====== Exercise material ======

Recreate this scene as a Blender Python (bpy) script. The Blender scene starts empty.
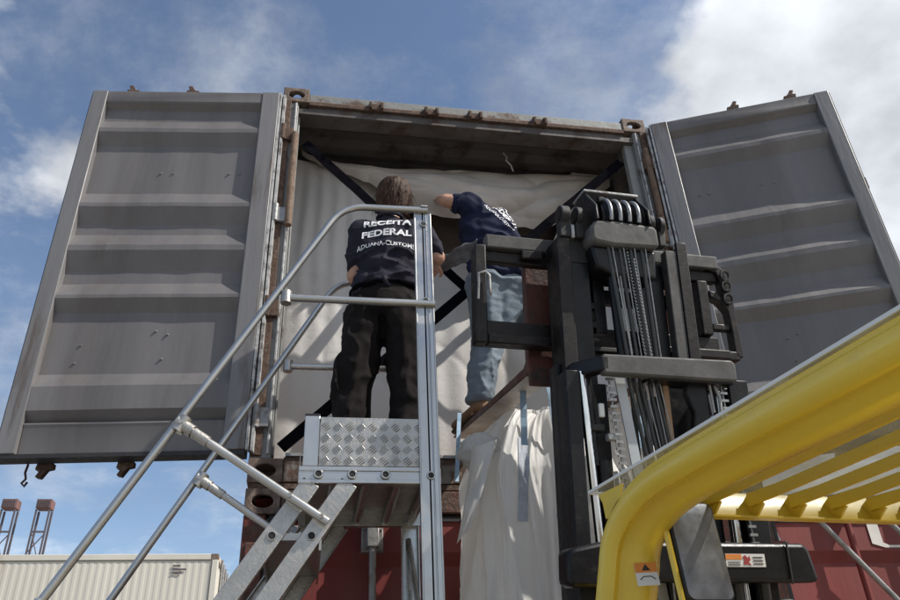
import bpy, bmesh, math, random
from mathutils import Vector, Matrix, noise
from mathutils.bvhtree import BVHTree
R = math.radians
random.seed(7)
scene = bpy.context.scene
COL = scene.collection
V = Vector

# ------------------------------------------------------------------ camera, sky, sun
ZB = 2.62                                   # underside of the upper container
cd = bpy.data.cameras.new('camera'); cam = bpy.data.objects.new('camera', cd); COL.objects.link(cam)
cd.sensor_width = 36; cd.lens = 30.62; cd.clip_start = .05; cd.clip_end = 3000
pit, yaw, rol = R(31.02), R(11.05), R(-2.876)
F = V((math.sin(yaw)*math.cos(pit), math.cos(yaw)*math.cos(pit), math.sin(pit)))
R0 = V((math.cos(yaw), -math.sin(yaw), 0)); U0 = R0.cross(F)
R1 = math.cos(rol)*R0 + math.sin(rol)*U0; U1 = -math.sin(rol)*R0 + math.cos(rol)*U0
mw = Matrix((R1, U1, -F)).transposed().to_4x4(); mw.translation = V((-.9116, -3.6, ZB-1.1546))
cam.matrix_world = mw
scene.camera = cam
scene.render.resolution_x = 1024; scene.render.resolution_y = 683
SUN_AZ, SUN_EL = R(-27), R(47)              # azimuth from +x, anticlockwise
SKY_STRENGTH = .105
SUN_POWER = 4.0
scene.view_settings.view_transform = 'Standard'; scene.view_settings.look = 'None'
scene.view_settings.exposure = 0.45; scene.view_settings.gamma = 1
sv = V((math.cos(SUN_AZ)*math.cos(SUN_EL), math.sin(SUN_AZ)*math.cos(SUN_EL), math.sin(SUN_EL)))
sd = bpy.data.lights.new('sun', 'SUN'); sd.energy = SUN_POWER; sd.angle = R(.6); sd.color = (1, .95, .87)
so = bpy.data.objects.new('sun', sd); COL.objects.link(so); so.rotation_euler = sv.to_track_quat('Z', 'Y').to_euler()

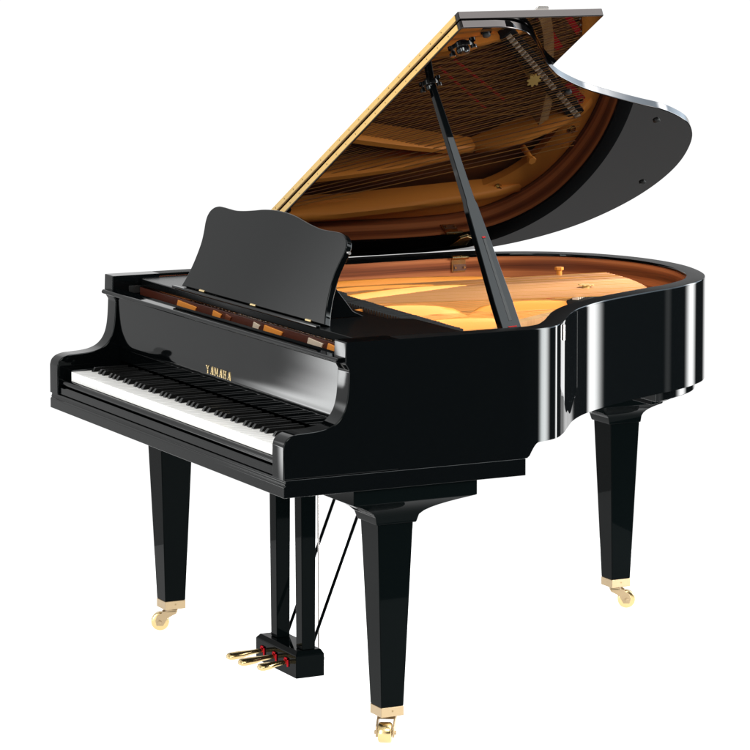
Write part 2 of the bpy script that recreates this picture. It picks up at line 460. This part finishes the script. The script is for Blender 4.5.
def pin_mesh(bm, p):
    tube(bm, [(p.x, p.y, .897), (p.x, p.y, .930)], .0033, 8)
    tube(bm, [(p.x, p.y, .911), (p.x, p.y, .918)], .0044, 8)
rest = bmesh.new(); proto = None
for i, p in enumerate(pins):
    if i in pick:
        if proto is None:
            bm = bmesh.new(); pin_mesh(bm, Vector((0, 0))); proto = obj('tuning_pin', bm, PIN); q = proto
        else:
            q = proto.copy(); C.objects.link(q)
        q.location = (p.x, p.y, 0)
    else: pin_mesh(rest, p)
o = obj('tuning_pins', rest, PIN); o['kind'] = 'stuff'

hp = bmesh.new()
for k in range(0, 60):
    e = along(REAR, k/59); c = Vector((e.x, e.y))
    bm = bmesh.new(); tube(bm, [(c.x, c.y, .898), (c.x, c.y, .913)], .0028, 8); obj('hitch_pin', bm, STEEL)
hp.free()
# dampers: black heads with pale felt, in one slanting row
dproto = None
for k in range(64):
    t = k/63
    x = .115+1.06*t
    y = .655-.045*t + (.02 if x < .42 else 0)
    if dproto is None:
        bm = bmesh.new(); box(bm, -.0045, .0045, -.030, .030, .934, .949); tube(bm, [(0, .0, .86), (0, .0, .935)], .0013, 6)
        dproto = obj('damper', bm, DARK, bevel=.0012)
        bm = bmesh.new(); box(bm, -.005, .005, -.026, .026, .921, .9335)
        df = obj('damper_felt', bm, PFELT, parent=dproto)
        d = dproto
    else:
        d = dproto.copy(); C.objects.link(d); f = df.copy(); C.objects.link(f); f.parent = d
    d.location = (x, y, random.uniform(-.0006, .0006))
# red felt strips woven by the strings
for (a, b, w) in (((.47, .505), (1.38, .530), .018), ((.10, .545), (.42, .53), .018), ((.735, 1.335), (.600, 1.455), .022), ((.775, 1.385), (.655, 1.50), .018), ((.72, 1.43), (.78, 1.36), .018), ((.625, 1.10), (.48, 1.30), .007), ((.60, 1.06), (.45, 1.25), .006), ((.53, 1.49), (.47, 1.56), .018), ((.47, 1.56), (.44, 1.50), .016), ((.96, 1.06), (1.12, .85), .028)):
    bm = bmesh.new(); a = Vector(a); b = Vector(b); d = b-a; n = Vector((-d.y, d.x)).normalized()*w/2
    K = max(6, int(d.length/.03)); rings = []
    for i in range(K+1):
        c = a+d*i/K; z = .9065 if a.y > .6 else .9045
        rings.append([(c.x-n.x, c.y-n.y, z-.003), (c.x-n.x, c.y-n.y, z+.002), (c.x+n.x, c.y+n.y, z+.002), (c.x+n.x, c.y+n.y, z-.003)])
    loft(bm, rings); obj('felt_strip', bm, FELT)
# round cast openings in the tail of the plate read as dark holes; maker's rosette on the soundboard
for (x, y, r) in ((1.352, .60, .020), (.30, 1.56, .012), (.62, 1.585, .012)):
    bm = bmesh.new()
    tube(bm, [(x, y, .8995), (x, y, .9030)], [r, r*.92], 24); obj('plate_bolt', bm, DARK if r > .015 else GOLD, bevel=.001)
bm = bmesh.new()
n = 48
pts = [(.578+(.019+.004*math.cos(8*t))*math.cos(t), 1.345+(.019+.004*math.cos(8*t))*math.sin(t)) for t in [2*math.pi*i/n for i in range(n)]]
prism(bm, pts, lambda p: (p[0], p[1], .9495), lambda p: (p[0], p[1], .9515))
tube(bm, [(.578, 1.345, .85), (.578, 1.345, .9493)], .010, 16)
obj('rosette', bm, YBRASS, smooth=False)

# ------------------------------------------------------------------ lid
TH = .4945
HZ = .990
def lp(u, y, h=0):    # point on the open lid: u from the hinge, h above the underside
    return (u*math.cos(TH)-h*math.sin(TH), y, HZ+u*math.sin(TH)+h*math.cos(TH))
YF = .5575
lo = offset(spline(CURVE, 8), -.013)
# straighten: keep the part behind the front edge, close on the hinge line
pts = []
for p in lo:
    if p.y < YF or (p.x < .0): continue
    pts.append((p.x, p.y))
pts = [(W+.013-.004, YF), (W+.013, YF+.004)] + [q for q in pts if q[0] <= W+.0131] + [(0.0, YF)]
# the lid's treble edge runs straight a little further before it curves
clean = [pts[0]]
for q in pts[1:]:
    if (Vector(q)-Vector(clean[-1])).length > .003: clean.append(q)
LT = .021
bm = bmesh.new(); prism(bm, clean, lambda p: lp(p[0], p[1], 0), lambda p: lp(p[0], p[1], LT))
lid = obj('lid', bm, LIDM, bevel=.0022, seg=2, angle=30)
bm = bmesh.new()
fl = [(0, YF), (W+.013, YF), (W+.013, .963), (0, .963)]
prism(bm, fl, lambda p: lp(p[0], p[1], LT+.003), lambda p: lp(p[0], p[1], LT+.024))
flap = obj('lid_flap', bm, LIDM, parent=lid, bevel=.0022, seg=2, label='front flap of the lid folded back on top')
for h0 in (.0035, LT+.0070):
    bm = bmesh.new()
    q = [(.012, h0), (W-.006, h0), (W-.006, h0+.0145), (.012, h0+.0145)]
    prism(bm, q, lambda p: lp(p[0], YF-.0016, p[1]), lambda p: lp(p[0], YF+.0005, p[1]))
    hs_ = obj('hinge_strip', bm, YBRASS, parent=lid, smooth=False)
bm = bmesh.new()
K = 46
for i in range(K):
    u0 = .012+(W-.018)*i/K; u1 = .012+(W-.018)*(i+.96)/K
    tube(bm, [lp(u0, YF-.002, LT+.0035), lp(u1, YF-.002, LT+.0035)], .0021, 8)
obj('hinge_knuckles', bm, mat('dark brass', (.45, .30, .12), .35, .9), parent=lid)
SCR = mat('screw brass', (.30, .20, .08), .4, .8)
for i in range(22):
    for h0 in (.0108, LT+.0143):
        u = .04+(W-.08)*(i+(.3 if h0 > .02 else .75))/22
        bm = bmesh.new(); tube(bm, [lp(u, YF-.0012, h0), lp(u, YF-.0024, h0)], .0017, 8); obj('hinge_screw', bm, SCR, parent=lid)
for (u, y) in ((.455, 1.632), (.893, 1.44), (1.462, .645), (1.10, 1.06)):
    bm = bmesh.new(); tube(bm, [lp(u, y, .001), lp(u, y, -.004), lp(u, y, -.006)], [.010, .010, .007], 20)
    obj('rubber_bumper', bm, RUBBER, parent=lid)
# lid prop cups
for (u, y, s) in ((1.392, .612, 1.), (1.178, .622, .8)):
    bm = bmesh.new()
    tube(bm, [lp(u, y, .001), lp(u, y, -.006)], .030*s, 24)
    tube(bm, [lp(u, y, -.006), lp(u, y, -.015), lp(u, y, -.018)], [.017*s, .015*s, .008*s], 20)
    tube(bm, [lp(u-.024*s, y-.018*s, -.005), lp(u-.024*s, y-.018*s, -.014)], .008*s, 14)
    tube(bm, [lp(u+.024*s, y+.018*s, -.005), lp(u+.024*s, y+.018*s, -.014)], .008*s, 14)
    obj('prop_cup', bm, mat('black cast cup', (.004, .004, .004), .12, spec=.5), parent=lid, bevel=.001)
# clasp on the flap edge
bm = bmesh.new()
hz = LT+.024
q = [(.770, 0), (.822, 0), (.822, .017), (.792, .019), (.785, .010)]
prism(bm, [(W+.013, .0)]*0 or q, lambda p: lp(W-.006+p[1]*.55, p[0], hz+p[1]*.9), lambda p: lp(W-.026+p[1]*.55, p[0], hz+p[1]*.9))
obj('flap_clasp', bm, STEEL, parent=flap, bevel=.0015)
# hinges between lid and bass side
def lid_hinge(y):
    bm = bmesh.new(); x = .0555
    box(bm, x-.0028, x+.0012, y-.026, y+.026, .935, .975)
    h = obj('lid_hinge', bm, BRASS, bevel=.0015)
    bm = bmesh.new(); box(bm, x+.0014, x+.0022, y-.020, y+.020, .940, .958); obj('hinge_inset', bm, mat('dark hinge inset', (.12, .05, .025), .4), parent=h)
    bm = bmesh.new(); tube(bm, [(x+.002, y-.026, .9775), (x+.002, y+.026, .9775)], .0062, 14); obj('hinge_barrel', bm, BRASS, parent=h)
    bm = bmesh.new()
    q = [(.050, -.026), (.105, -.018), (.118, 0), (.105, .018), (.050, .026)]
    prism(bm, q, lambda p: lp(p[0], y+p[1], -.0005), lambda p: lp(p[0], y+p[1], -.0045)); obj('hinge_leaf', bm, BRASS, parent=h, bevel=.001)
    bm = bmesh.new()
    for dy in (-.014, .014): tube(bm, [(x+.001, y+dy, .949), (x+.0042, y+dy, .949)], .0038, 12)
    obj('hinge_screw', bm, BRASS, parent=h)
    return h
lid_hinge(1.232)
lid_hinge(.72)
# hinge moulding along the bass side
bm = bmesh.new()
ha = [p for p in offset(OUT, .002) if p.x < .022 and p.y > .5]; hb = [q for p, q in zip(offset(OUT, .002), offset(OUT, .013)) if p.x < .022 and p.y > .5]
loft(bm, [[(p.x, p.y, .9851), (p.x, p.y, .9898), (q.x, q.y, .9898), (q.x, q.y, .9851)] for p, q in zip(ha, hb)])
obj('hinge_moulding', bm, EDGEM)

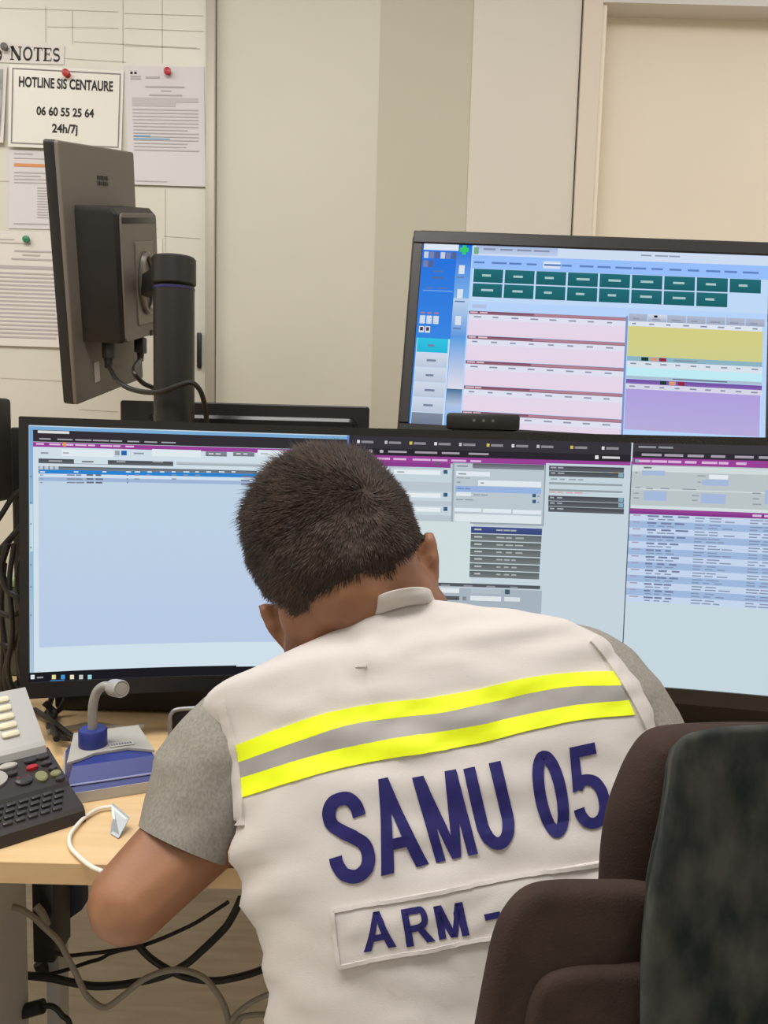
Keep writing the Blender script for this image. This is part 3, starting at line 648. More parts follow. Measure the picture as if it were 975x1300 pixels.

======

What is needed:
Say how many lines of the data include the word "scene". Nothing other than the number should be given.

Output for this task:
7